The occasional outsider aside, the only people who ever actually saw Gef were Irving, his wife and his daughters, and even though some photographs exist most of them seem to show something that doesn’t really resemble any animal such as a yellow weasel, more like a lump of fur. Though for the most part weaselly, Gef reportedly had human like hands and feet, neither of which are seen in any of the following photographs…

In this one, all I can see is a bunch of weeds, or junk of some sort, but word has it that buried somewhere in the midst of all that is a certain famous mongoose…

 

This one is the best of a poor lot, but while it looks like an animal of some sort, I can’t help notice that it seems to have at least two colors in its fur and is lacking the human hands…

And here we have a photo of one of the Irving daughters, the unfortunately named Voirrey, standing in front of the farmhouse. You will notice that conspicuous by his absence is a certain small, yellow-haired, Indian gentleman.

Here’s another of young Voirrey. I don’t know why she’s looking into the lamp – perhaps when not hanging out between walls Gef hung out inside lamps!

 

There are theories as to what was going on, and one states that the women of the family didn’t much like being stuck out in the sticks and fabricated the entire thing in order to have an excuse to go back to civilization proper, and the daughter most involved in all this, Voirrey, was reputed to be adept at ventriloquism. The father must have had some involvement, though, as he claimed to have seen the creature many times and even felt it grip his fingers in its tiny, human-like hands. In fact, dad kept a diary on the entire thing and was without a doubt the greatest recipient of attention from the whole thing, though Voirrey also got her share of media attention. Eventually, though, the family got sick of all the attention brought down upon them by their famous lodger and decided to sell the farm. The trigger-happy jerk who bought the place later claimed to have shot and killed Gef, though Voirrey examined the body and said that, whatever it was, it was definitely not The Ferret Formerly Known As Gef.

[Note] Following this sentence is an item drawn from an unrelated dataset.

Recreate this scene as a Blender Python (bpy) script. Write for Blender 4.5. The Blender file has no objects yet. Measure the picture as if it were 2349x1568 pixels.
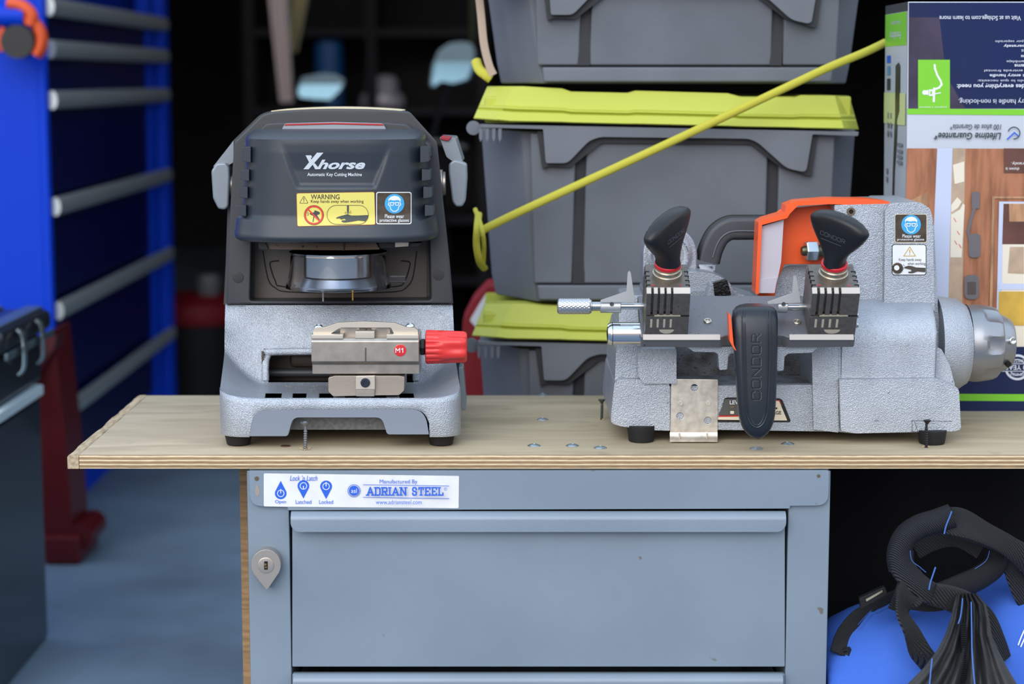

So what was this Gef, this weasel-ferret-mongoose thing that swore like a sailor and sang like an angel? A strange, one-off freak of nature? A poltergeist? The ghost of a lost Indian tourist? Does a clue lie in the fact that when James Irving became ill Gef’s appearances became rare and when he finally died they ceased altogether? Does young Voirrey’s supposed skill with ventriloquism have any bearing on all this? Hell, I don’t know, but if I’m ever in the Isle of Man I’ll be keeping a close eye on my sandwiches – but only in case someone steals them and then blames the entire thing on a certain walking, talking, singing, 1930s sensation called Gef.